Starting at the line containing "Model this scene" and ending at the line containing "return link(o, parent)", reproduce each line exactly as written, with both end lines included and all pictures omitted.

START EXERCISE INPUT

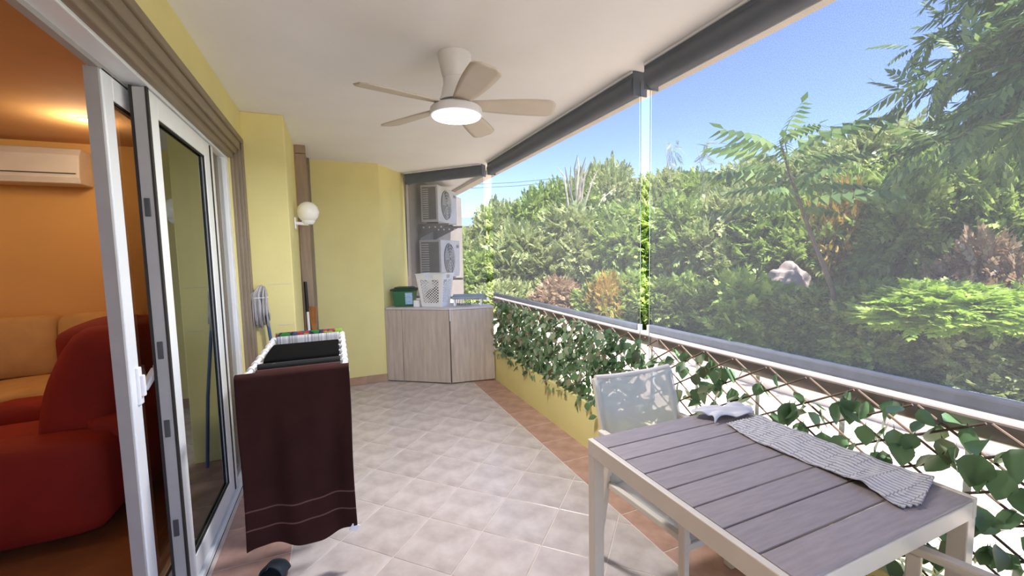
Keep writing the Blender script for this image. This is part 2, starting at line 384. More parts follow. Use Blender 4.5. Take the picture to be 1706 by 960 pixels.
def euler(a, b, c): return (Matrix.Rotation(a, 3, 'Z') @ Matrix.Rotation(b, 3, 'X') @ Matrix.Rotation(c, 3, 'Y'))
def trellis(label, y0, y1, z0, z1, nleaf, big, dense):
    root = thing('ivy_trellis', label, 'artificial ivy', (1.725, (y0+y1)/2, z0), 'ivy trellis panels')
    m = .62; step = .105; X = 1.728
    for sgn in (1, -1):
        c = -m*(y1-y0)-.1
        while c < (z1-z0)+m*(y1-y0)+.1:
            # z = z0 + c + sgn*m*(y-y0)  (sgn=-1: mirrored)
            pts = []
            for y in (y0, y1):
                z = z0+c+sgn*m*(y-y0)-(0 if sgn > 0 else 0); pts.append((y, z))
            (ya, za), (yb, zb) = pts
            sl = (zb-za)/(yb-ya); lo, hi = ya, yb
            for lim in (z0, z1):
                yc = ya+(lim-za)/sl
                if (sl > 0) == (lim == z0): lo = max(lo, yc)
                else: hi = min(hi, yc)
            if hi-lo > .04:
                f = lambda y: (X+(.004 if sgn > 0 else -.004), y, za+sl*(y-ya))
                MB().tube([f(lo), f(hi)], .0042, 6).build('stick', M_stick, root)
            c += step
    items = []
    for k in range(nleaf):
        # leaves sit in sprigs on the crossings
        y = rng.uniform(y0, y1); z = rng.uniform(z0-.03, z1)
        if dense: z = z0-.07+(z1-z0+.07)*rng.beta(1.05, 1.15)
        x = X-abs(rng.normal(0, .035 if dense else .022))-.004
        s = rng.uniform(.045, .078) if dense else rng.uniform(.06, .10)
        A = euler(rng.normal(PI*.5, 1.0), rng.normal(-1.0, .6), rng.normal(0, .6)) if rng.random() < .5 else euler(rng.uniform(0, 2*PI), rng.normal(-.9, .5), rng.normal(0, .5))
        items.append((y, x, z, s, A))
    items.sort(key=lambda q: abs(q[0]-(y0 if dense else 1.05)))
    for q in items[:big]:
        M = Matrix.Translation(Vector((q[1], q[0], q[2]))-root.location) @ q[4].to_4x4() @ Matrix.Diagonal((q[3],)*3+(1,))
        put('leaf', IVY[3] if rng.random() < (.16 if not dense else .05) else IVY[int(rng.integers(0, 3))], root, M)
    b = MB()
    for q in items[big:]:
        R = np.array(q[4]); b.add(LT @ R.T*q[3]+np.array([q[1], q[0], q[2]]), LF)
    settle_ = []
    if b.v:
        o = bpy.data.objects.new('leaf_mass', b.mesh('leaf_mass', M_ivy, True, False)); COL.objects.link(o); o.parent = root; o['kind'] = 'stuff'
        settle_.append(o)
    inv = Matrix.Translation(-Vector(root.location))
    for c in root.children:
        if c.name.startswith('stick') or c in settle_: c.matrix_parent_inverse = inv
    return root
trellis('dense leafy artificial ivy lattice on the far half of the planter wall', 2.02, 4.50, .36, .93, 2250, 300, True)
trellis('sparse artificial ivy lattice with bare crossing sticks beside the table', -.8, 2.0, .354, .93, 620, 300, False)
# ================================================================== BALCONY FURNITURE
M_slat = mat('composite_slat', (152, 143, 146), .45, var=.06, scale=10, stretch=(1.2, 9, 9), objvar=.06, bump=.08, bscale=120)
t = thing('dining_table', 'square outdoor table with grey-brown slat top and pale metal frame', 'table', (1.243, .93, 0))
TX0, TX1, TY0, TY1 = .855, 1.632, .535, 1.322
fr = MB().box(TX0, TX0+.022, TY0, TY1, .682, .742).box(TX1-.022, TX1, TY0, TY1, .682, .742)
fr.box(TX0+.022, TX1-.022, TY0, TY0+.022, .682, .733).box(TX0+.022, TX1-.022, TY1-.022, TY1, .682, .733)
fr.build('frame', M_fframe, t, bevel=.003)
for x in (TX0, TX1-.045):
    for y in (TY0, TY1-.045): MB().box(x+.001, x+.044, y+.001, y+.044, .001, .690).build('leg', M_fframe, t, bevel=.003)
n = 8; pit = (TY1-TY0)/n
for k in range(n): MB().box(TX0+.0235, TX1-.0235, TY0+pit*k+.003, TY0+pit*(k+1)-.003, .7335, .7425).build('slat', M_slat, t, bevel=.002)
for y in (TY0+.2, TY1-.2): MB().box(TX0+.022, TX1-.022, y-.015, y+.015, .700, .7325).build('cross_brace', M_fframe, t)
settle(t)
# knitted runner with ribs and ripples
M_knit = mat('grey_knit', (196, 196, 204), .9, var=.05, scale=200, bump=.15, bscale=400)
N = M_knit.node_tree.nodes; L = M_knit.node_tree.links; bs = N['Principled BSDF']; src = bs.inputs['Base Color'].links[0].from_socket
tcn = [q for q in N if q.type == 'TEX_COORD'][0]; mpn = N.new('ShaderNodeMapping'); mpn.inputs['Rotation'].default_value = (0, 0, PI/2); L.new(tcn.outputs['Object'], mpn.inputs[0])
bk_ = N.new('ShaderNodeTexBrick'); bk_.inputs['Scale'].default_value = 1.0; bk_.inputs['Brick Width'].default_value = .07; bk_.inputs['Row Height'].default_value = .0095; bk_.inputs['Mortar Size'].default_value = .0018; bk_.inputs['Mortar Smooth'].default_value = .3
L.new(mpn.outputs[0], bk_.inputs['Vector']); mx = N.new('ShaderNodeMixRGB'); mx.inputs[2].default_value = s2l((138, 138, 148)); L.new(bk_.outputs['Fac'], mx.inputs[0]); L.new(src, mx.inputs[1]); L.new(mx.outputs[0], bs.inputs['Base Color'])
def runner(u, v):
    y = 1.185-v*.575; xl = 1.425-.065*v-.02*math.sin(v*6); xr = 1.622-.012*math.sin(v*4)
    x = xl+(xr-xl)*u
    rip = .006*max(0, math.sin(v*19+u*1.5))*(.4+.6*v)+.018*math.exp(-((v-.86)/.06)**2)*(1-u)**1.3
    z = .7475+rip+.0036*math.sin(u*2*PI*13+.9*math.sin(v*40))*(.7+.3*math.sin(v*90))
    return (x, y-.035*v*(1-abs(2*u-.5))*(v > .9), z+.001)
o = MB().sheet(runner, 120, 150).build('table_runner', M_knit, None, smooth=True, solid=.003)
tag(o, 'ribbed grey knitted runner lying rumpled along the table', 'runner')
def napkin(u, v):
    x = 1.385+.235*u+.02*math.sin(v*5); y = 1.205+.105*v+.015*math.sin(u*7)
    z = .752+.014*abs(math.sin(u*6.3+v*2))+.010*abs(math.sin(v*7+u*3))+.01*math.sin(u*PI)*math.sin(v*PI)
    if v < .05: z -= .004
    return (x, y, z)
o = MB().sheet(napkin, 40, 24).build('table_cloth', mat('pale_cloth', (206, 206, 214), .9, var=.03), None, smooth=True, solid=.004)
tag(o, 'small crumpled pale grey cloth bunched at the far end of the runner', 'cloth')

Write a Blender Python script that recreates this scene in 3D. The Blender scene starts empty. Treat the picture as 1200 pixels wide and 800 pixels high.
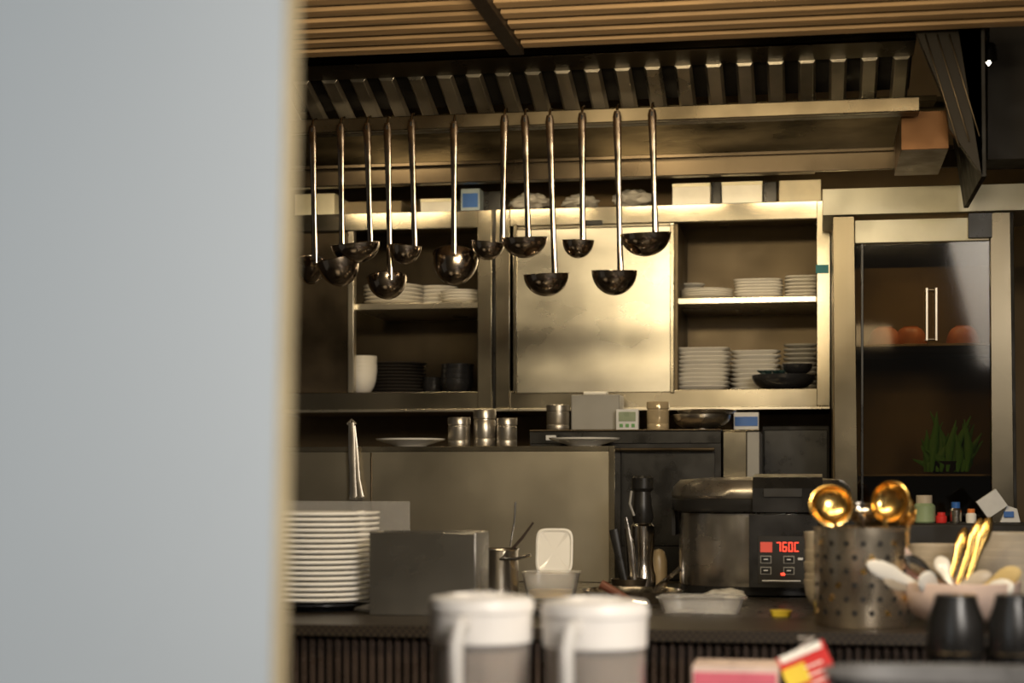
import bpy, bmesh, math, random
from mathutils import Vector, Matrix, noise
random.seed(7)
scene=bpy.context.scene
F=2000.0; HOR=560.0; CZ=1.24; A=math.radians(10)
ca,sa=math.cos(A),math.sin(A)
def ray(px):
    u=(px-600)/F
    return -sa+ca*u, ca+sa*u
def T(px,Y): return Y/ray(px)[1]
def X(px,Y): return ray(px)[0]*T(px,Y)
def Z(px,py,Y): return CZ+(HOR-py)*T(px,Y)/F
def mp(px,Y): return T(px,Y)/F
def P(px,py,Y): return Vector((X(px,Y),Y,Z(px,py,Y)))

# ---------------- materials ----------------
def newmat(name):
    m=bpy.data.materials.new(name); m.use_nodes=True
    nt=m.node_tree; b=nt.nodes['Principled BSDF']
    return m,nt,b
def plain(name,col,rough=.5,metal=0,trans=0,noise_amt=.12,scale=18,emis=None,estr=0,coat=0,alpha=1,bump=0,stretch=(1,1,1),ior=1.45,detail=5):
    m,nt,b=newmat(name)
    b.inputs['Metallic'].default_value=metal
    b.inputs['Transmission Weight'].default_value=trans
    b.inputs['Coat Weight'].default_value=coat
    b.inputs['Alpha'].default_value=alpha
    b.inputs['IOR'].default_value=ior
    tc=nt.nodes.new('ShaderNodeTexCoord'); mpn=nt.nodes.new('ShaderNodeMapping')
    mpn.inputs['Scale'].default_value=stretch
    n=nt.nodes.new('ShaderNodeTexNoise'); n.inputs['Scale'].default_value=scale; n.inputs['Detail'].default_value=detail
    nt.links.new(tc.outputs['Object'],mpn.inputs[0]); nt.links.new(mpn.outputs[0],n.inputs['Vector'])
    r=nt.nodes.new('ShaderNodeValToRGB')
    a=1-noise_amt; c=1+noise_amt
    r.color_ramp.elements[0].position=.3; r.color_ramp.elements[1].position=.7
    r.color_ramp.elements[0].color=(col[0]*a,col[1]*a,col[2]*a,1)
    r.color_ramp.elements[1].color=(min(1,col[0]*c),min(1,col[1]*c),min(1,col[2]*c),1)
    nt.links.new(n.outputs[0],r.inputs[0]); nt.links.new(r.outputs[0],b.inputs['Base Color'])
    mr=nt.nodes.new('ShaderNodeMapRange'); mr.inputs[1].default_value=.3; mr.inputs[2].default_value=.7; mr.inputs[3].default_value=max(.02,rough*.75); mr.inputs[4].default_value=min(1,rough*1.3)
    nt.links.new(n.outputs[0],mr.inputs[0]); nt.links.new(mr.outputs[0],b.inputs['Roughness'])
    if bump:
        bp=nt.nodes.new('ShaderNodeBump'); bp.inputs['Strength'].default_value=bump; bp.inputs['Distance'].default_value=.003
        nt.links.new(n.outputs[0],bp.inputs['Height']); nt.links.new(bp.outputs[0],b.inputs['Normal'])
    if emis:
        b.inputs['Emission Color'].default_value=(*emis,1); b.inputs['Emission Strength'].default_value=estr
    return m
steel=plain('steel_brushed',(.38,.34,.26),.23,.97,noise_amt=.15,scale=5,bump=.04)
steel_edge=plain('steel_bright_edge',(.58,.53,.43),.3,.9,noise_amt=.12,scale=5)
steel_fr=plain('steel_fridge_frame',(.13,.11,.075),.23,.97,noise_amt=.2,scale=4,bump=.04)
steel_door=plain('steel_door',(.60,.56,.46),.30,.93,noise_amt=.2,scale=4.5,bump=.12,stretch=(1,1,1.6),detail=8)
steel_dk=plain('steel_dark',(.13,.10,.065),.34,.92,noise_amt=.3,scale=7)
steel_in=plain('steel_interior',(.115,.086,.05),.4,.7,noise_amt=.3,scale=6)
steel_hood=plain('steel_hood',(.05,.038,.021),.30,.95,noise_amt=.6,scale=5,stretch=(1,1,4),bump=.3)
steel_baf=plain('steel_baffle',(.46,.42,.35),.33,.94,noise_amt=.25,scale=9)
steel_panel=plain('steel_panel',(.48,.43,.33),.32,.92,noise_amt=.12,scale=2.5,bump=.04)
steel_mir=plain('steel_polished',(.55,.5,.43),.17,1,noise_amt=.25,scale=30)
steel_ladle=plain('steel_ladle',(.46,.385,.31),.17,1,noise_amt=.35,scale=25)
steel_soft=plain('steel_satin',(.57,.53,.47),.24,.98,noise_amt=.08,scale=10)
steel_rough=plain('steel_satin_rough',(.46,.42,.36),.34,.92,noise_amt=.08,scale=10)
steel_bin=plain('steel_bin',(.38,.36,.32),.28,.95,noise_amt=.06,scale=4)
gold=plain('gold_metal',(.72,.46,.15),.2,1,noise_amt=.1)
cream=plain('cream_panel',(.74,.69,.52),.4,.2,noise_amt=.06)
white=plain('white_ceramic',(.82,.79,.73),.22,0,noise_amt=.03,coat=.3)
paper=plain('white_card',(.86,.83,.75),.7,0,noise_amt=.06)
greyp=plain('grey_plastic',(.27,.26,.24),.45,.2,noise_amt=.05)
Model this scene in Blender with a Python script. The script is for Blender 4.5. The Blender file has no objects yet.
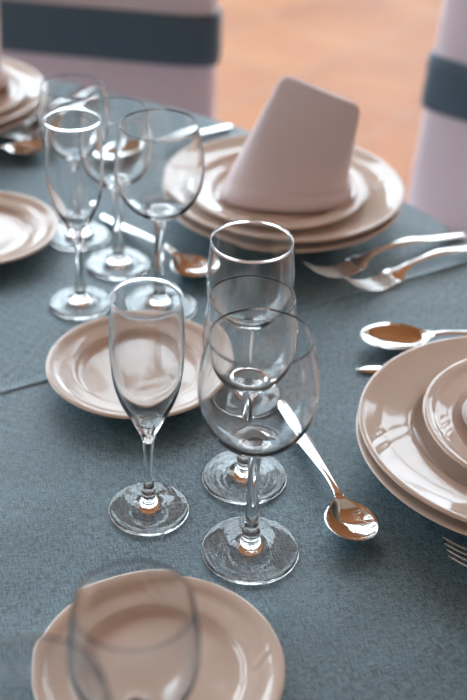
import bpy, bmesh, math, random
from mathutils import Vector, Matrix
random.seed(7)
PI = math.pi
TZ = 0.75                                   # height of the laid table above the floor
SC = bpy.context.scene
COL = SC.collection

# ---------------------------------------------------------------- helpers
def link(o, parent=None):
    COL.objects.link(o)
    if parent is not None:
        o.parent = parent
    return o

def mesh_obj(name, verts, faces, mat, parent=None, loc=None, smooth=True):
    me = bpy.data.meshes.new(name)
    me.from_pydata([tuple(v) for v in verts], [], faces)
    me.materials.append(mat)
    me.polygons.foreach_set('use_smooth', [smooth] * len(me.polygons))
    me.update()
    o = bpy.data.objects.new(name, me)
    if loc is not None:
        o.location = loc
    return link(o, parent)

def thing(name, loc, rz=0.0):
    o = bpy.data.objects.new(name, None)
    o.empty_display_size = 0.02
    o.location = loc
    o.rotation_euler = (0, 0, rz)
    return link(o)

def tag(o, label, cat, group=None):
    o['label'] = label
    o['category'] = cat
    if group:
        o['group'] = group
    return o

def structure(o):
    o['kind'] = 'structure'
    return o

def copy_tree(root, loc, rz):
    r = root.copy()
    COL.objects.link(r)
    r.location = loc
    r.rotation_euler = (0, 0, rz)
    for ch in list(root.children):
        c = ch.copy()
        COL.objects.link(c)
        c.parent = r
        for g in list(ch.children):
            d = g.copy()
            COL.objects.link(d)
            d.parent = c
    return r

def spline(pts, n):
    """centripetal Catmull-Rom through 2-D points"""
    P = [Vector(p) for p in pts]
    P = [P[0] * 2 - P[1]] + P + [P[-1] * 2 - P[-2]]
    out = []
    for i in range(1, len(P) - 2):
        p0, p1, p2, p3 = P[i - 1], P[i], P[i + 1], P[i + 2]
        d = lambda a, b: max((a - b).length, 1e-7) ** 0.5
        t0 = 0.0; t1 = t0 + d(p0, p1); t2 = t1 + d(p1, p2); t3 = t2 + d(p2, p3)
        for k in range(n):
            t = t1 + (t2 - t1) * k / n
            a1 = p0 * ((t1 - t) / (t1 - t0)) + p1 * ((t - t0) / (t1 - t0))
            a2 = p1 * ((t2 - t) / (t2 - t1)) + p2 * ((t - t1) / (t2 - t1))
            a3 = p2 * ((t3 - t) / (t3 - t2)) + p3 * ((t - t2) / (t3 - t2))
            b1 = a1 * ((t2 - t) / (t2 - t0)) + a2 * ((t - t0) / (t2 - t0))
            b2 = a2 * ((t3 - t) / (t3 - t1)) + a3 * ((t - t1) / (t3 - t1))
            out.append(b1 * ((t2 - t) / (t2 - t1)) + b2 * ((t - t1) / (t2 - t1)))
    out.append(P[-2])
    return [(max(0.0, p.x), p.y) for p in out]

def interp(x, tab):
    """smooth interpolation of a table of (x, value)"""
    if x <= tab[0][0]: return tab[0][1]
    if x >= tab[-1][0]: return tab[-1][1]
    n = len(tab)
    for i in range(n - 1):
        if tab[i][0] <= x <= tab[i + 1][0]:
            break
    def slope(k):
        if k == 0: return (tab[1][1] - tab[0][1]) / (tab[1][0] - tab[0][0])
        if k == n - 1: return (tab[-1][1] - tab[-2][1]) / (tab[-1][0] - tab[-2][0])
        a = (tab[k][1] - tab[k - 1][1]) / (tab[k][0] - tab[k - 1][0])
        b = (tab[k + 1][1] - tab[k][1]) / (tab[k + 1][0] - tab[k][0])
        return 0.0 if a * b <= 0 else 2 * a * b / (a + b)
    h = tab[i + 1][0] - tab[i][0]
    t = (x - tab[i][0]) / h
    m0, m1 = slope(i) * h, slope(i + 1) * h
    return ((2 * t**3 - 3 * t**2 + 1) * tab[i][1] + (t**3 - 2 * t**2 + t) * m0
            + (-2 * t**3 + 3 * t**2) * tab[i + 1][1] + (t**3 - t**2) * m1)

def lathe_mesh(name, prof, mat, seg=72, relief=None):
    """profile runs along the surface with the solid on its left: bottom, outside, top"""
    verts, rows, faces = [], [], []
    for r, z in prof:
        if r < 1e-6:
            rows.append([len(verts)] * seg)
            verts.append((0, 0, z))
        else:
            rows.append(list(range(len(verts), len(verts) + seg)))
            verts += [(r * math.cos(2 * PI * j / seg), r * math.sin(2 * PI * j / seg), z + (relief(r, 2 * PI * j / seg) if relief else 0.0)) for j in range(seg)]
    for i in range(len(rows) - 1):
        a, b = rows[i], rows[i + 1]
        for j in range(seg):
            k = (j + 1) % seg
            q = [a[j], a[k], b[k], b[j]]
            q = [v for n_, v in enumerate(q) if v not in q[:n_]]
            if len(q) > 2:
                faces.append(q)
    me = bpy.data.meshes.new(name)
    me.from_pydata(verts, [], faces)
    me.materials.append(mat)
    me.polygons.foreach_set('use_smooth', [True] * len(me.polygons))
    me.update()
    return me

def box_geo(x0, x1, y0, y1, z0, z1):
    v = [(x0, y0, z0), (x1, y0, z0), (x1, y1, z0), (x0, y1, z0), (x0, y0, z1), (x1, y0, z1), (x1, y1, z1), (x0, y1, z1)]
    f = [(0, 3, 2, 1), (4, 5, 6, 7), (0, 1, 5, 4), (1, 2, 6, 5), (2, 3, 7, 6), (3, 0, 4, 7)]
    return v, f

def boxes_obj(name, boxes, mat, parent=None, loc=None):
    V, F = [], []
    for b in boxes:
        v, f = box_geo(*b)
        n = len(V)
        V += v
        F += [tuple(i + n for i in q) for q in f]
    return mesh_obj(name, V, F, mat, parent, loc, smooth=False)

# ---------------------------------------------------------------- materials
def new_mat(name):
    m = bpy.data.materials.new(name)
    m.use_nodes = True
    nt = m.node_tree
    return m, nt, nt.nodes['Principled BSDF']

def N(nt, typ, **kw):
    n = nt.nodes.new(typ)
    for k, v in kw.items():
        if k in n.inputs.keys() if hasattr(n.inputs, 'keys') else False:
            n.inputs[k].default_value = v
        else:
            setattr(n, k, v)
    return n

def plain(name, col, rough=0.6, metal=0.0, noise=0.0, scale=20.0):
    m, nt, b = new_mat(name)
    b.inputs['Base Color'].default_value = (*col, 1)
    b.inputs['Roughness'].default_value = rough
    b.inputs['Metallic'].default_value = metal
    if noise:
        tc = N(nt, 'ShaderNodeTexCoord')
        nz = N(nt, 'ShaderNodeTexNoise', Scale=scale, Detail=4.0)
        nt.links.new(tc.outputs['Object'], nz.inputs['Vector'])
        rp = N(nt, 'ShaderNodeValToRGB')
        rp.color_ramp.elements[0].position = 0.3
        rp.color_ramp.elements[1].position = 0.7
        rp.color_ramp.elements[0].color = (*[c * (1 - noise) for c in col], 1)
        rp.color_ramp.elements[1].color = (*[min(1, c * (1 + noise)) for c in col], 1)
        nt.links.new(nz.outputs['Fac'], rp.inputs['Fac'])
        nt.links.new(rp.outputs['Color'], b.inputs['Base Color'])
    return m

def glass_material():
    m, nt, b = new_mat('clear_glass')
    b.inputs['Base Color'].default_value = (0.985, 0.99, 0.99, 1)
    b.inputs['Roughness'].default_value = 0.0
    b.inputs['IOR'].default_value = 1.5
    b.inputs['Transmission Weight'].default_value = 1.0
    return m

def pane_material():
    m = bpy.data.materials.new('window_pane')
    m.use_nodes = True
    nt = m.node_tree
    nt.nodes.clear()
    out = N(nt, 'ShaderNodeOutputMaterial')
    mix = N(nt, 'ShaderNodeMixShader')
    fr = N(nt, 'ShaderNodeFresnel', IOR=1.25)
    tr = N(nt, 'ShaderNodeBsdfTransparent')
    gl = N(nt, 'ShaderNodeBsdfGlossy', Roughness=0.02)
    nt.links.new(fr.outputs[0], mix.inputs[0])
    nt.links.new(tr.outputs[0], mix.inputs[1])
    nt.links.new(gl.outputs[0], mix.inputs[2])
    nt.links.new(mix.outputs[0], out.inputs[0])
    return m

def porcelain_material(name, col):
    m, nt, b = new_mat(name)
    b.inputs['Base Color'].default_value = (*col, 1)
    b.inputs['Roughness'].default_value = 0.06
    b.inputs['IOR'].default_value = 1.52
    tc = N(nt, 'ShaderNodeTexCoord')
    nz = N(nt, 'ShaderNodeTexNoise', Scale=28.0, Detail=2.0)
    nt.links.new(tc.outputs['Object'], nz.inputs['Vector'])
    bp = N(nt, 'ShaderNodeBump', Strength=0.05, Distance=0.004)
    nt.links.new(nz.outputs['Fac'], bp.inputs['Height'])
    nt.links.new(bp.outputs['Normal'], b.inputs['Normal'])
    return m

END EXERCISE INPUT

» EXERCISE SOLUTION
Model this scene in Blender with a Python script. The script is for Blender 4.5. The Blender file has no objects yet.
import bpy, bmesh, math, random
from mathutils import Vector, Matrix
random.seed(7)
PI = math.pi
TZ = 0.75                                   # height of the laid table above the floor
SC = bpy.context.scene
COL = SC.collection

# ---------------------------------------------------------------- helpers
def link(o, parent=None):
    COL.objects.link(o)
    if parent is not None:
        o.parent = parent
    return o

def mesh_obj(name, verts, faces, mat, parent=None, loc=None, smooth=True):
    me = bpy.data.meshes.new(name)
    me.from_pydata([tuple(v) for v in verts], [], faces)
    me.materials.append(mat)
    me.polygons.foreach_set('use_smooth', [smooth] * len(me.polygons))
    me.update()
    o = bpy.data.objects.new(name, me)
    if loc is not None:
        o.location = loc
    return link(o, parent)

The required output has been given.